* What is needed
What follows is a listing; restate every line of it word for word.

※ ※ ※

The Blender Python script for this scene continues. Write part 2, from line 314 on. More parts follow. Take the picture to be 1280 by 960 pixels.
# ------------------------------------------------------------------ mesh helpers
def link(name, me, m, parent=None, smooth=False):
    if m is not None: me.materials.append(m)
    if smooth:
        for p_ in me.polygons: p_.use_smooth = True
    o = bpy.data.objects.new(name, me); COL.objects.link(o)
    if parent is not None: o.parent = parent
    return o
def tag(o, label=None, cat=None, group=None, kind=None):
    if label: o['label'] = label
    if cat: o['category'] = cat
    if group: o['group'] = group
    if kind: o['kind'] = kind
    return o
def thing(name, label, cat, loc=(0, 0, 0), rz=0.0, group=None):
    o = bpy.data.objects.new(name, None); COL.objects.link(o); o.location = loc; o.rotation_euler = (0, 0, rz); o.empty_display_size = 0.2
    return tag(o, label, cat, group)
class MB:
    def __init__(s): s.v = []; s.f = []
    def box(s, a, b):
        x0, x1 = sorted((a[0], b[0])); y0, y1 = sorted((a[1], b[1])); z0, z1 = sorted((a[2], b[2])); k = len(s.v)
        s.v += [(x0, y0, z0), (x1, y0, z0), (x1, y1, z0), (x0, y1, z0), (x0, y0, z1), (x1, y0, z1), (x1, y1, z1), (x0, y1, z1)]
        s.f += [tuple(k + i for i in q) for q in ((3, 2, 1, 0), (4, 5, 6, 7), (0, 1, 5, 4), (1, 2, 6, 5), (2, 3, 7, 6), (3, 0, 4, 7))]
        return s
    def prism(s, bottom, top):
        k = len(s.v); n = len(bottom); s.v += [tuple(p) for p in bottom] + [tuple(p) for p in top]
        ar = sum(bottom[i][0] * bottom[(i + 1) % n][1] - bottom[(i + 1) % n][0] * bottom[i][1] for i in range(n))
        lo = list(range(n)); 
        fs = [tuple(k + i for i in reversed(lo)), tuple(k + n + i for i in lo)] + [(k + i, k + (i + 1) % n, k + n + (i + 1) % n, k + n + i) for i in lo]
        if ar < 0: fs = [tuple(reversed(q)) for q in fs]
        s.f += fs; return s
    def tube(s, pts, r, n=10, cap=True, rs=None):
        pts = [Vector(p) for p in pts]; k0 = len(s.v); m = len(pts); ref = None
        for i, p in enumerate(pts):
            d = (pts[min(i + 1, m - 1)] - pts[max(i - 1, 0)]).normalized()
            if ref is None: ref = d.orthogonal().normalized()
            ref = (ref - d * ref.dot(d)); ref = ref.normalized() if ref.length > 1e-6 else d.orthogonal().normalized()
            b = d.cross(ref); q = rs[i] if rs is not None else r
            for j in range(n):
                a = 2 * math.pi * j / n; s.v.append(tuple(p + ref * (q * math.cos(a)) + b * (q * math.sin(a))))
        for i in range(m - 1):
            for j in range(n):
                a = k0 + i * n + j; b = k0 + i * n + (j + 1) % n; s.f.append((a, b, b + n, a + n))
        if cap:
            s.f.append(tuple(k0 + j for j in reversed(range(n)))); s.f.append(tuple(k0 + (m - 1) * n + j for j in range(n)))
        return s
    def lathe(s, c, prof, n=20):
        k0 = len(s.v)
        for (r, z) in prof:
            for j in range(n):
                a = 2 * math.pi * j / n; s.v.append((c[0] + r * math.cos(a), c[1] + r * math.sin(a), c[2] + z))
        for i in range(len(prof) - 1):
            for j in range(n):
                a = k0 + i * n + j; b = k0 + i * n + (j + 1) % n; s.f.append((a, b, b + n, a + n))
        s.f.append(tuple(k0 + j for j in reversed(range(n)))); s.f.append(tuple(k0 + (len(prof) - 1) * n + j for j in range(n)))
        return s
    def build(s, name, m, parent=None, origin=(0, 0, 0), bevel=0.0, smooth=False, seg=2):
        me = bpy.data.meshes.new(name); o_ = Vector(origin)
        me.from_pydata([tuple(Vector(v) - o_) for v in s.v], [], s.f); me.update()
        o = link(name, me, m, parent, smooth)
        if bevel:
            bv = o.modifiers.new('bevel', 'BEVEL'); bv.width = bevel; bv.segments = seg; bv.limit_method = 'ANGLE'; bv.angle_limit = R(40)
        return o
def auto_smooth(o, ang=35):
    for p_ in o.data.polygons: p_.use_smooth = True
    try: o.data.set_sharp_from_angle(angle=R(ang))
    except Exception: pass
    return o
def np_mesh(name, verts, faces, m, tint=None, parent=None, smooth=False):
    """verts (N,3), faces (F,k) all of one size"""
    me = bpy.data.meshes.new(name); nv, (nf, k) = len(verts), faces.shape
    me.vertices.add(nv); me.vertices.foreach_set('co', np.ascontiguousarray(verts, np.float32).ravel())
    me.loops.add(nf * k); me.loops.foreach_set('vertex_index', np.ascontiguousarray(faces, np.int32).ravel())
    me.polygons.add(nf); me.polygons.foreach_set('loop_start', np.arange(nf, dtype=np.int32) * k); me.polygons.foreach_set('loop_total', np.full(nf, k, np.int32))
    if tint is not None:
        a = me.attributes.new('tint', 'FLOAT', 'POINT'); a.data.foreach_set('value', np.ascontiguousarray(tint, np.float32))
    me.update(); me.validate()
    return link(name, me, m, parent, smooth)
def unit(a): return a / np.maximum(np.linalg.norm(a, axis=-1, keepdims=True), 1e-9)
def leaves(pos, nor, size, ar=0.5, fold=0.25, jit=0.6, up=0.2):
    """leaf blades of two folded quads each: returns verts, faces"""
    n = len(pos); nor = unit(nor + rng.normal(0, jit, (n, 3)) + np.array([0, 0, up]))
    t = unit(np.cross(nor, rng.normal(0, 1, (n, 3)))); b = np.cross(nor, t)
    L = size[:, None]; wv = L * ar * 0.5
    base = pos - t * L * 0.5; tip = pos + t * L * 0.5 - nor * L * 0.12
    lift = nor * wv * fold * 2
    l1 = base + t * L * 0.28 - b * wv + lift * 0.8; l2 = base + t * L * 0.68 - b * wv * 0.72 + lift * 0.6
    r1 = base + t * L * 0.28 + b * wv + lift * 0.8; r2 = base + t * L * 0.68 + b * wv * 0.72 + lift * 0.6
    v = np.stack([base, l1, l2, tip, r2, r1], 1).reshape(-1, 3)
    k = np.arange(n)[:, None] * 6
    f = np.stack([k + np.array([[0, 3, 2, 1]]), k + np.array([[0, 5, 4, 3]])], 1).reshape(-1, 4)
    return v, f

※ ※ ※

* Task result
The Blender Python script for this scene continues. Write part 2, from line 314 on. More parts follow. Take the picture to be 1280 by 960 pixels.
# ------------------------------------------------------------------ mesh helpers
def link(name, me, m, parent=None, smooth=False):
    if m is not None: me.materials.append(m)
    if smooth:
        for p_ in me.polygons: p_.use_smooth = True
    o = bpy.data.objects.new(name, me); COL.objects.link(o)
    if parent is not None: o.parent = parent
    return o
def tag(o, label=None, cat=None, group=None, kind=None):
    if label: o['label'] = label
    if cat: o['category'] = cat
    if group: o['group'] = group
    if kind: o['kind'] = kind
    return o
def thing(name, label, cat, loc=(0, 0, 0), rz=0.0, group=None):
    o = bpy.data.objects.new(name, None); COL.objects.link(o); o.location = loc; o.rotation_euler = (0, 0, rz); o.empty_display_size = 0.2
    return tag(o, label, cat, group)
class MB:
    def __init__(s): s.v = []; s.f = []
    def box(s, a, b):
        x0, x1 = sorted((a[0], b[0])); y0, y1 = sorted((a[1], b[1])); z0, z1 = sorted((a[2], b[2])); k = len(s.v)
        s.v += [(x0, y0, z0), (x1, y0, z0), (x1, y1, z0), (x0, y1, z0), (x0, y0, z1), (x1, y0, z1), (x1, y1, z1), (x0, y1, z1)]
        s.f += [tuple(k + i for i in q) for q in ((3, 2, 1, 0), (4, 5, 6, 7), (0, 1, 5, 4), (1, 2, 6, 5), (2, 3, 7, 6), (3, 0, 4, 7))]
        return s
    def prism(s, bottom, top):
        k = len(s.v); n = len(bottom); s.v += [tuple(p) for p in bottom] + [tuple(p) for p in top]
        ar = sum(bottom[i][0] * bottom[(i + 1) % n][1] - bottom[(i + 1) % n][0] * bottom[i][1] for i in range(n))
        lo = list(range(n)); 
        fs = [tuple(k + i for i in reversed(lo)), tuple(k + n + i for i in lo)] + [(k + i, k + (i + 1) % n, k + n + (i + 1) % n, k + n + i) for i in lo]
        if ar < 0: fs = [tuple(reversed(q)) for q in fs]
        s.f += fs; return s
    def tube(s, pts, r, n=10, cap=True, rs=None):
        pts = [Vector(p) for p in pts]; k0 = len(s.v); m = len(pts); ref = None
        for i, p in enumerate(pts):
            d = (pts[min(i + 1, m - 1)] - pts[max(i - 1, 0)]).normalized()
            if ref is None: ref = d.orthogonal().normalized()
            ref = (ref - d * ref.dot(d)); ref = ref.normalized() if ref.length > 1e-6 else d.orthogonal().normalized()
            b = d.cross(ref); q = rs[i] if rs is not None else r
            for j in range(n):
                a = 2 * math.pi * j / n; s.v.append(tuple(p + ref * (q * math.cos(a)) + b * (q * math.sin(a))))
        for i in range(m - 1):
            for j in range(n):
                a = k0 + i * n + j; b = k0 + i * n + (j + 1) % n; s.f.append((a, b, b + n, a + n))
        if cap:
            s.f.append(tuple(k0 + j for j in reversed(range(n)))); s.f.append(tuple(k0 + (m - 1) * n + j for j in range(n)))
        return s
    def lathe(s, c, prof, n=20):
        k0 = len(s.v)
        for (r, z) in prof:
            for j in range(n):
                a = 2 * math.pi * j / n; s.v.append((c[0] + r * math.cos(a), c[1] + r * math.sin(a), c[2] + z))
        for i in range(len(prof) - 1):
            for j in range(n):
                a = k0 + i * n + j; b = k0 + i * n + (j + 1) % n; s.f.append((a, b, b + n, a + n))
        s.f.append(tuple(k0 + j for j in reversed(range(n)))); s.f.append(tuple(k0 + (len(prof) - 1) * n + j for j in range(n)))
        return s
    def build(s, name, m, parent=None, origin=(0, 0, 0), bevel=0.0, smooth=False, seg=2):
        me = bpy.data.meshes.new(name); o_ = Vector(origin)
        me.from_pydata([tuple(Vector(v) - o_) for v in s.v], [], s.f); me.update()
        o = link(name, me, m, parent, smooth)
        if bevel:
            bv = o.modifiers.new('bevel', 'BEVEL'); bv.width = bevel; bv.segments = seg; bv.limit_method = 'ANGLE'; bv.angle_limit = R(40)
        return o
def auto_smooth(o, ang=35):
    for p_ in o.data.polygons: p_.use_smooth = True
    try: o.data.set_sharp_from_angle(angle=R(ang))
    except Exception: pass
    return o
def np_mesh(name, verts, faces, m, tint=None, parent=None, smooth=False):
    """verts (N,3), faces (F,k) all of one size"""
    me = bpy.data.meshes.new(name); nv, (nf, k) = len(verts), faces.shape
    me.vertices.add(nv); me.vertices.foreach_set('co', np.ascontiguousarray(verts, np.float32).ravel())
    me.loops.add(nf * k); me.loops.foreach_set('vertex_index', np.ascontiguousarray(faces, np.int32).ravel())
    me.polygons.add(nf); me.polygons.foreach_set('loop_start', np.arange(nf, dtype=np.int32) * k); me.polygons.foreach_set('loop_total', np.full(nf, k, np.int32))
    if tint is not None:
        a = me.attributes.new('tint', 'FLOAT', 'POINT'); a.data.foreach_set('value', np.ascontiguousarray(tint, np.float32))
    me.update(); me.validate()
    return link(name, me, m, parent, smooth)
def unit(a): return a / np.maximum(np.linalg.norm(a, axis=-1, keepdims=True), 1e-9)
def leaves(pos, nor, size, ar=0.5, fold=0.25, jit=0.6, up=0.2):
    """leaf blades of two folded quads each: returns verts, faces"""
    n = len(pos); nor = unit(nor + rng.normal(0, jit, (n, 3)) + np.array([0, 0, up]))
    t = unit(np.cross(nor, rng.normal(0, 1, (n, 3)))); b = np.cross(nor, t)
    L = size[:, None]; wv = L * ar * 0.5
    base = pos - t * L * 0.5; tip = pos + t * L * 0.5 - nor * L * 0.12
    lift = nor * wv * fold * 2
    l1 = base + t * L * 0.28 - b * wv + lift * 0.8; l2 = base + t * L * 0.68 - b * wv * 0.72 + lift * 0.6
    r1 = base + t * L * 0.28 + b * wv + lift * 0.8; r2 = base + t * L * 0.68 + b * wv * 0.72 + lift * 0.6
    v = np.stack([base, l1, l2, tip, r2, r1], 1).reshape(-1, 3)
    k = np.arange(n)[:, None] * 6
    f = np.stack([k + np.array([[0, 3, 2, 1]]), k + np.array([[0, 5, 4, 3]])], 1).reshape(-1, 4)
    return v, f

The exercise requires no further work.